Still, they do manage to come up with a new source of entertainment all on their own: They fight like stray dogs at a dumpster.
       I can see what is happening. They are punishing me. I turn into the looney type who scares her children by shrieking, bug-eyed, “I can’t stand it anymore! Stop it! You’ve got to stop it!”
       In the lulls caused by my breakdowns, the 8-year-old plays teacher and gives her sister D’s. Why? Because she can. Same reason I can declare TV off limits.
       THURSDAY: I cave. Sort of. I get an educational video out of the library (the 4-year-old sits on the floor of the children’s section wailing, “Why can’t we get Peter Pan?”) about a city we are going to be visiting over spring break. Still, when we get home, they literally jump up and down as I put it into the VCR. It is meant for adults, and is mildly interesting. They want to watch it again as soon as it is over. At this point they’d demand an encore of “My Dinner with Andre.”
       FRIDAY: Major distraction blunts the craving. The little one goes with her father to visit her grandmother. Before they leave, my husband and I very carefully ignore the question of whether she will watch television there. I know he’s going to let her, he knows I know, and we have come to a tacit agreement that sometimes, some things are better left undiscussed. The big one stays with me for an endless Brownie Scout fest that evening. I miss a new episode of “Homicide” because I am too tired to watch it when we finally come home and she is in bed.
       SATURDAY: Re-entry. They toddle downstairs and watch a Rugrats marathon.
       We stay in bed. Two hours later, when I say that they’ve been watching enough, I get the same moans as before, and when I say we are going skating I hear again the cries of the oppressed. I admit defeat of plan (to self). Nonetheless, the TV goes off, and they don’t look at it again until we go over to our friends’ house for dinner and all the kids watch “Antz.”
       SUNDAY: I ask Katie if she has learned anything from not watching TV. “Yeah,” she said. “Not watching TV is boring.” I ask Andrea the same thing. Her answer? “I learned that having a mommy is .... dumb.”
       I ask myself: What have I learned? Something I would have known already, if I’d ever spent time with serious junkies: Detox is not supposed to be fun, and it doesn’t always work.

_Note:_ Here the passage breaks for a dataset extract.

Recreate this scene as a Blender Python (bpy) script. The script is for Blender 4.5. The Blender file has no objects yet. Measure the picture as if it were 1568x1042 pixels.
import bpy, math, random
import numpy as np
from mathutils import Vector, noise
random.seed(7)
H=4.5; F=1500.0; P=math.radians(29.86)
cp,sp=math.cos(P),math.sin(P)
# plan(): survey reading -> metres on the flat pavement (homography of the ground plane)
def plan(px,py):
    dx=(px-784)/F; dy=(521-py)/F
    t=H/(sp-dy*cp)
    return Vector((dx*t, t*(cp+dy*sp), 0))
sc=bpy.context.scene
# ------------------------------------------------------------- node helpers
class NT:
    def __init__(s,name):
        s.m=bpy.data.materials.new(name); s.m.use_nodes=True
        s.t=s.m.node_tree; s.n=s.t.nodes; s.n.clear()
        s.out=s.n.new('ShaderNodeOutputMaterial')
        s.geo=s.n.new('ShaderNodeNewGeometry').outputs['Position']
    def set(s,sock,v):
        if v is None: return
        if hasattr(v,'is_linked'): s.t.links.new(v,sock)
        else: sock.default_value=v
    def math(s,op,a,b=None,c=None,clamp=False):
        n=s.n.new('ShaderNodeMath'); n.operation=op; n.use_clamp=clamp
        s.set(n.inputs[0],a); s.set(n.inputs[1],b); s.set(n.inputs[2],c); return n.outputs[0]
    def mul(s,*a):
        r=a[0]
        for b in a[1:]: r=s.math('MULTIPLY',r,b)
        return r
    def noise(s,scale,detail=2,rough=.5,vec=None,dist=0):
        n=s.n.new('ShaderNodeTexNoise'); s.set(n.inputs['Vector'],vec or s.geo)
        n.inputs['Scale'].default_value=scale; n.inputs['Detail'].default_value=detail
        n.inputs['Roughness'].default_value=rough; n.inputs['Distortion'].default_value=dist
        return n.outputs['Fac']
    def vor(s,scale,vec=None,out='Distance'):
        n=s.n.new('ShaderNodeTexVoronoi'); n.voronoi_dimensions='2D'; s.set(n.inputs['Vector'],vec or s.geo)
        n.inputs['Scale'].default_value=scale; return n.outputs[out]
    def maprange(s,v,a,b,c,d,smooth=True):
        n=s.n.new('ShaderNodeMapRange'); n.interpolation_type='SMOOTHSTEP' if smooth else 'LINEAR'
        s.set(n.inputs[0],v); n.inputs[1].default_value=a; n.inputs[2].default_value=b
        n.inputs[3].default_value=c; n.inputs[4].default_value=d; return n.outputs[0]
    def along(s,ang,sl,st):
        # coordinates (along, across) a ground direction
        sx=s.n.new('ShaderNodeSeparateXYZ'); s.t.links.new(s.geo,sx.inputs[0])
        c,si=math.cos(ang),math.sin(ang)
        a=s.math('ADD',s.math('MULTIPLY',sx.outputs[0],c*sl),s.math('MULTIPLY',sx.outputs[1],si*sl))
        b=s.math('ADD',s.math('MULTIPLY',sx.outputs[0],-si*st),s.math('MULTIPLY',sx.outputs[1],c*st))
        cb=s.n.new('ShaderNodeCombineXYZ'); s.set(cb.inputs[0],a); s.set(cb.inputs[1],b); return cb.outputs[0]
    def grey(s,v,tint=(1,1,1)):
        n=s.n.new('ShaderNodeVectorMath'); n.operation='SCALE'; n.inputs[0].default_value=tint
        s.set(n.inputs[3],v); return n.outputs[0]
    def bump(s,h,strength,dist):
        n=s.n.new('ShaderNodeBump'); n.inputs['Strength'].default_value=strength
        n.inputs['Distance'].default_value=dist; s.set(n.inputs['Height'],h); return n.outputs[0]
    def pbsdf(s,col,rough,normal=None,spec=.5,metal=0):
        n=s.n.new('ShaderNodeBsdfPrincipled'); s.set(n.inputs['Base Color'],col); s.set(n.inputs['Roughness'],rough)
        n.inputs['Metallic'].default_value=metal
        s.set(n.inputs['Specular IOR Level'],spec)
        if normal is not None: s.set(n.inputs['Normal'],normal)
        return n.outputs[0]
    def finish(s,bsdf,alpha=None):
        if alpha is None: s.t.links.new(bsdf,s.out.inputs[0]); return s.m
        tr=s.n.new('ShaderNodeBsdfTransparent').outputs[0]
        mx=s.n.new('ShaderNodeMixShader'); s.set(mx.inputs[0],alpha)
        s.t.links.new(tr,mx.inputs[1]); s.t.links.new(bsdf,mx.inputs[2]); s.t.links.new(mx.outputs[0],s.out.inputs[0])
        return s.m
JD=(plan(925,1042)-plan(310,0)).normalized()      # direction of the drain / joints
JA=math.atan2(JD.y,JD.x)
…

       Later that evening Katie looks up at me from her bath. “Mom? You know that going for a week without TV thing? That gave me an idea. What if Andrea and I go for a week without fighting?”
       “Wow,” I say. “That would be great.” (Be still my beating heart!)
       “And if we do, you give us 10 dollars. Each.”
       I laugh, but I’m thinking it over. It makes sense, to an 8-year-old, anyway, who knows deep inside that giving up your favorite thing without also getting a tangible reward is ...“dumb.”